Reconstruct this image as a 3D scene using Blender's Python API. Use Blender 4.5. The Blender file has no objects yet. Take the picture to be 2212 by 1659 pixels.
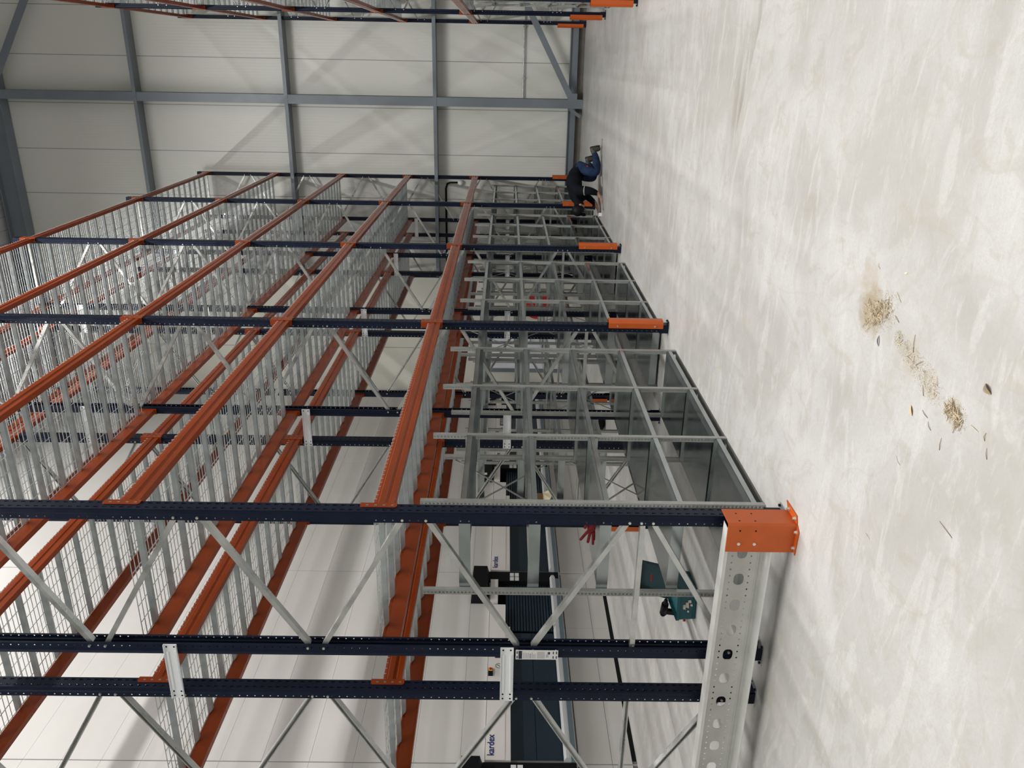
import bpy, math, random
from math import sin, cos, pi, radians, sqrt, atan2
from mathutils import Vector, Matrix

random.seed(7)
SC = bpy.context.scene
COL = SC.collection

# ---------------------------------------------------------------- camera
F_PX, YAW, PITCH, ROLL, CAM_H = 1741.84, 0.3818, 0.0109, 0.014, 1.6833
R0 = Vector((cos(YAW), sin(YAW), 0)); D0 = Vector((-sin(YAW), cos(YAW), 0)); U0 = Vector((0, 0, 1))
D1 = D0 * cos(PITCH) - U0 * sin(PITCH); U1 = U0 * cos(PITCH) + D0 * sin(PITCH)
RR = R0 * cos(ROLL) + U1 * sin(ROLL); UU = -R0 * sin(ROLL) + U1 * cos(ROLL)
cam_data = bpy.data.cameras.new('camera')
cam = bpy.data.objects.new('camera', cam_data); COL.objects.link(cam)
cx, cy, cz = -UU, RR, -D1            # the phone was held sideways: image right is world down
cam.matrix_world = Matrix(((cx.x, cy.x, cz.x, 0), (cx.y, cy.y, cz.y, 0), (cx.z, cy.z, cz.z, CAM_H), (0, 0, 0, 1)))
cam_data.sensor_width = 36.0
cam_data.lens = F_PX / 2212.0 * 36.0
cam_data.clip_start = 0.05; cam_data.clip_end = 200
SC.camera = cam

# ---------------------------------------------------------------- world, lights, exposure
SC.view_settings.view_transform = 'Standard'
SC.view_settings.look = 'None'
SC.view_settings.exposure = 0.0
SC.view_settings.gamma = 1.0
SC.view_settings.use_curve_mapping = False
world = bpy.data.worlds.new('hall_world'); SC.world = world
world.use_nodes = True
world.node_tree.nodes['Background'].inputs['Color'].default_value = (0.85, 0.9, 1.0, 1)
world.node_tree.nodes['Background'].inputs['Strength'].default_value = 0.28

def lamp_strip(name, x, y0, y1, z, power, w=0.14, col=(1.0, 0.987, 0.955)):
    l = bpy.data.lights.new(name, 'AREA'); l.shape = 'RECTANGLE'
    l.size = w; l.size_y = y1 - y0; l.energy = power; l.color = col; l.spread = radians(165)
    o = bpy.data.objects.new(name, l); COL.objects.link(o)
    o.location = (x, (y0 + y1) / 2, z)
    return o
lamp_strip('aisle_lamp_row', -0.9, -4.0, 2.0, 11.6, 450)
lamp_strip('aisle_lamp_row', -0.9, 4.0, 10.0, 11.6, 950)
lamp_strip('machine_lamp_row', -5.7, -3.0, 15.0, 12.4, 780)
lamp_strip('side_lamp_row', 4.4, -3.0, 13.0, 11.6, 480)

# ---------------------------------------------------------------- materials
def new_mat(name):
    m = bpy.data.materials.new(name); m.use_nodes = True
    return m, m.node_tree.nodes, m.node_tree.links, m.node_tree.nodes['Principled BSDF']

def mat(name, col, rough=0.5, metal=0.0, noise=0.0, nscale=6.0, bump=0.0, bscale=200.0, stretch=(1, 1, 1), rnoise=0.0, spec=0.5):
    m, N, L, B = new_mat(name)
    B.inputs['Base Color'].default_value = (*col, 1)
    B.inputs['Roughness'].default_value = rough
    B.inputs['Metallic'].default_value = metal
    B.inputs['Specular IOR Level'].default_value = spec
    tc = N.new('ShaderNodeTexCoord')
    mp = N.new('ShaderNodeMapping'); mp.inputs['Scale'].default_value = stretch
    L.new(tc.outputs['Object'], mp.inputs['Vector'])
    nz = N.new('ShaderNodeTexNoise'); nz.inputs['Scale'].default_value = nscale; nz.inputs['Detail'].default_value = 4
    L.new(mp.outputs['Vector'], nz.inputs['Vector'])
    if noise > 0:
        rp = N.new('ShaderNodeValToRGB')
        rp.color_ramp.elements[0].position = 0.32; rp.color_ramp.elements[1].position = 0.68
        a = [max(0, c * (1 - noise)) for c in col]; b = [min(1, c * (1 + noise)) for c in col]
        rp.color_ramp.elements[0].color = (*a, 1); rp.color_ramp.elements[1].color = (*b, 1)
        L.new(nz.outputs['Fac'], rp.inputs['Fac']); L.new(rp.outputs['Color'], B.inputs['Base Color'])
    if rnoise > 0:
        mr = N.new('ShaderNodeMapRange')
        mr.inputs['From Min'].default_value = 0.3; mr.inputs['From Max'].default_value = 0.7
        mr.inputs['To Min'].default_value = max(0.02, rough - rnoise); mr.inputs['To Max'].default_value = rough + rnoise
        L.new(nz.outputs['Fac'], mr.inputs['Value']); L.new(mr.outputs['Result'], B.inputs['Roughness'])
    if bump > 0:
        n2 = N.new('ShaderNodeTexNoise'); n2.inputs['Scale'].default_value = bscale
        L.new(mp.outputs['Vector'], n2.inputs['Vector'])
        bp = N.new('ShaderNodeBump'); bp.inputs['Strength'].default_value = bump; bp.inputs['Distance'].default_value = 0.002
        L.new(n2.outputs['Fac'], bp.inputs['Height']); L.new(bp.outputs['Normal'], B.inputs['Normal'])
    return m

M = {}
M['navy'] = mat('navy_paint', (0.0040, 0.0080, 0.0235), 0.40, 0, 0.10, 12, rnoise=0.05, spec=0.22)
M['beam'] = mat('orange_beam_paint', (0.235, 0.039, 0.007), 0.26, 0, 0.14, 3, stretch=(1, 0.4, 1), rnoise=0.06, spec=0.28)
M['guard'] = mat('orange_guard_paint', (0.50, 0.088, 0.009), 0.42, 0, 0.06, 9, bump=0.05, bscale=300)
M['galv'] = mat('galvanised_steel', (0.50, 0.52, 0.53), 0.36, 0.75, 0.14, 14, stretch=(1, 1, 0.3), rnoise=0.1)
M['brace'] = mat('galvanised_brace', (0.60, 0.61, 0.60), 0.30, 0.82, 0.10, 10, rnoise=0.08)
M['wire'] = mat('bright_zinc_wire', (0.62, 0.65, 0.66), 0.30, 0.6, 0.05, 20)
M['channel'] = mat('zinc_deck_channel', (0.44, 0.48, 0.49), 0.34, 0.5, 0.12, 9, rnoise=0.08)
M['shelf'] = mat('smooth_galvanised_shelf', (0.42, 0.46, 0.47), 0.17, 0.9, 0.10, 5, rnoise=0.05)
M['post'] = mat('galvanised_post', (0.46, 0.47, 0.46), 0.40, 0.6, 0.08, 10)
M['rail'] = mat('galvanised_floor_rail', (0.60, 0.60, 0.575), 0.42, 0.15, 0.07, 7, rnoise=0.06)
M['bolt'] = mat('zinc_bolt', (0.75, 0.73, 0.66), 0.28, 0.8)
M['wall'] = None
M['steel'] = mat('grey_primed_steel', (0.185, 0.215, 0.25), 0.38, 0.0, 0.06, 2, rnoise=0.05)
M['plinth'] = mat('dark_concrete_plinth', (0.16, 0.15, 0.135), 0.8, 0, 0.15, 3)
M['machine'] = mat('light_grey_powder_coat', (0.60, 0.59, 0.57), 0.45, 0, 0.02, 1.5)
M['machine_hi'] = mat('warm_white_powder_coat', (0.74, 0.715, 0.69), 0.42, 0, 0.01, 1.5)
M['seam'] = mat('dark_seam', (0.16, 0.16, 0.155), 0.7)
M['dkblue'] = mat('dark_blue_panel', (0.016, 0.033, 0.050), 0.42, 0, 0.08, 2)
M['black'] = mat('matt_black', (0.005, 0.006, 0.008), 0.55, 0, 0.05, 8, spec=0.18)
M['alu'] = mat('aluminium_edge', (0.84, 0.86, 0.89), 0.32, 0.25)
M['blugrey'] = mat('blue_grey_trim', (0.22, 0.31, 0.37), 0.4)
M['logo'] = mat('navy_lettering', (0.02, 0.03, 0.16), 0.5)
M['white'] = mat('white_plastic', (0.85, 0.85, 0.85), 0.4)
M['red'] = mat('red_paint', (0.45, 0.012, 0.012), 0.4)
M['yellow'] = mat('yellow_plastic', (0.72, 0.55, 0.05), 0.5)
M['glove'] = mat('red_knit_glove', (0.20, 0.006, 0.010), 0.75, 0, 0.25, 60, bump=0.4, bscale=900)
M['case'] = mat('petrol_plastic', (0.008, 0.085, 0.105), 0.42, 0, 0.06, 20)
M['case_dk'] = mat('dark_petrol_plastic', (0.006, 0.035, 0.045), 0.5, 0, 0.06, 20)
M['paper'] = mat('torn_paper', (0.55, 0.50, 0.42), 0.8, 0, 0.2, 60)
M['carton'] = mat('brown_cardboard', (0.25, 0.155, 0.075), 0.8, 0, 0.08, 20)
M['cream'] = mat('cream_cardboard', (0.80, 0.72, 0.50), 0.7)
M['straw'] = mat('dry_straw', (0.60, 0.50, 0.34), 0.8, 0, 0.3, 40)
M['straw_dk'] = mat('dark_straw', (0.27, 0.20, 0.13), 0.8, 0, 0.3, 40)
M['sand'] = mat('sawdust', (0.50, 0.42, 0.31), 0.9, 0, 0.25, 80)
M['leaf'] = mat('pale_leaf', (0.62, 0.45, 0.27), 0.7)
M['jacket'] = mat('black_work_jacket', (0.006, 0.008, 0.012), 0.85, 0, 0.3, 9, bump=0.25, bscale=60, spec=0.15)
M['jeans'] = mat('blue_work_trousers', (0.016, 0.033, 0.080), 0.85, 0, 0.35, 7, bump=0.25, bscale=60, spec=0.2)
M['skin'] = mat('skin', (0.42, 0.22, 0.16), 0.5, 0, 0.06, 20)
M['boot'] = mat('grey_work_boot', (0.055, 0.055, 0.046), 0.55, 0, 0.15, 30)
M['sign'] = mat('white_sign_plate', (0.72, 0.72, 0.71), 0.35, 0.2)
M['ink'] = mat('grey_print', (0.30, 0.30, 0.31), 0.5)
M['inkdk'] = mat('dark_print', (0.012, 0.014, 0.03), 0.5)
M['doorw'] = mat('white_door_paint', (0.78, 0.81, 0.88), 0.4)

def wall_mat(name, col, axis='X', joint=1.0, off=0.0, rib=True, gcol=0.45):
    """sandwich panels: a joint every metre and a fine micro-ribbing"""
    m, N, L, B = new_mat(name)
    g = N.new('ShaderNodeNewGeometry'); s = N.new('ShaderNodeSeparateXYZ'); L.new(g.outputs['Position'], s.inputs[0])
    c = s.outputs[axis]
    def math(op, a, b=None):
        n = N.new('ShaderNodeMath'); n.operation = op
        for i, v in enumerate((a, b)):
            if v is None: continue
            if isinstance(v, (int, float)): n.inputs[i].default_value = v
            else: L.new(v, n.inputs[i])
        return n.outputs[0]
    p = math('DIVIDE', math('ADD', c, off), joint)
    fr = math('FRACT', p)
    d = math('ABSOLUTE', math('SUBTRACT', fr, 0.5))
    line = math('GREATER_THAN', d, 0.5 - 0.008 / joint)
    mix = N.new('ShaderNodeMix'); mix.data_type = 'RGBA'
    nz = N.new('ShaderNodeTexNoise'); nz.inputs['Scale'].default_value = 0.8; nz.inputs['Detail'].default_value = 3
    L.new(g.outputs['Position'], nz.inputs['Vector'])
    rp = N.new('ShaderNodeValToRGB'); L.new(nz.outputs['Fac'], rp.inputs['Fac'])
    rp.color_ramp.elements[0].color = (*[v * 0.96 for v in col], 1); rp.color_ramp.elements[1].color = (*[min(1, v * 1.04) for v in col], 1)
    L.new(line, mix.inputs['Factor']); L.new(rp.outputs['Color'], mix.inputs['A'])
    mix.inputs['B'].default_value = (*[v * gcol for v in col], 1)
    L.new(mix.outputs['Result'], B.inputs['Base Color'])
    B.inputs['Roughness'].default_value = 0.42
    if rib:
        w = math('SINE', math('MULTIPLY', c, 2 * pi / 0.0625))
        bp = N.new('ShaderNodeBump'); bp.inputs['Strength'].default_value = 0.10; bp.inputs['Distance'].default_value = 0.004
        L.new(w, bp.inputs['Height']); L.new(bp.outputs['Normal'], B.inputs['Normal'])
    return m
M['wall'] = wall_mat('grey_sandwich_panel', (0.70, 0.705, 0.665), 'X', 1.0, 0.05)
M['wallside'] = wall_mat('grey_side_panel', (0.60, 0.60, 0.56), 'Y', 1.0, 0.3)
M['partition'] = wall_mat('cream_partition', (0.66, 0.65, 0.585), 'X', 2.05, 0.6, rib=False)
M['ceiling'] = wall_mat('ribbed_roof_sheet', (0.62, 0.63, 0.66), 'X', 0.30, 0.0, rib=True, gcol=0.6)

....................

*GIVEN TASK*
Exactly as they appear, print the lines of the listing above from its first line through the line that contains "SC.camera = cam", minus the pictures.

*RESULT OF THIS TASK*
Reconstruct this image as a 3D scene using Blender's Python API. Use Blender 4.5. The Blender file has no objects yet. Take the picture to be 2212 by 1659 pixels.
import bpy, math, random
from math import sin, cos, pi, radians, sqrt, atan2
from mathutils import Vector, Matrix

random.seed(7)
SC = bpy.context.scene
COL = SC.collection

# ---------------------------------------------------------------- camera
F_PX, YAW, PITCH, ROLL, CAM_H = 1741.84, 0.3818, 0.0109, 0.014, 1.6833
R0 = Vector((cos(YAW), sin(YAW), 0)); D0 = Vector((-sin(YAW), cos(YAW), 0)); U0 = Vector((0, 0, 1))
D1 = D0 * cos(PITCH) - U0 * sin(PITCH); U1 = U0 * cos(PITCH) + D0 * sin(PITCH)
RR = R0 * cos(ROLL) + U1 * sin(ROLL); UU = -R0 * sin(ROLL) + U1 * cos(ROLL)
cam_data = bpy.data.cameras.new('camera')
cam = bpy.data.objects.new('camera', cam_data); COL.objects.link(cam)
cx, cy, cz = -UU, RR, -D1            # the phone was held sideways: image right is world down
cam.matrix_world = Matrix(((cx.x, cy.x, cz.x, 0), (cx.y, cy.y, cz.y, 0), (cx.z, cy.z, cz.z, CAM_H), (0, 0, 0, 1)))
cam_data.sensor_width = 36.0
cam_data.lens = F_PX / 2212.0 * 36.0
cam_data.clip_start = 0.05; cam_data.clip_end = 200
SC.camera = cam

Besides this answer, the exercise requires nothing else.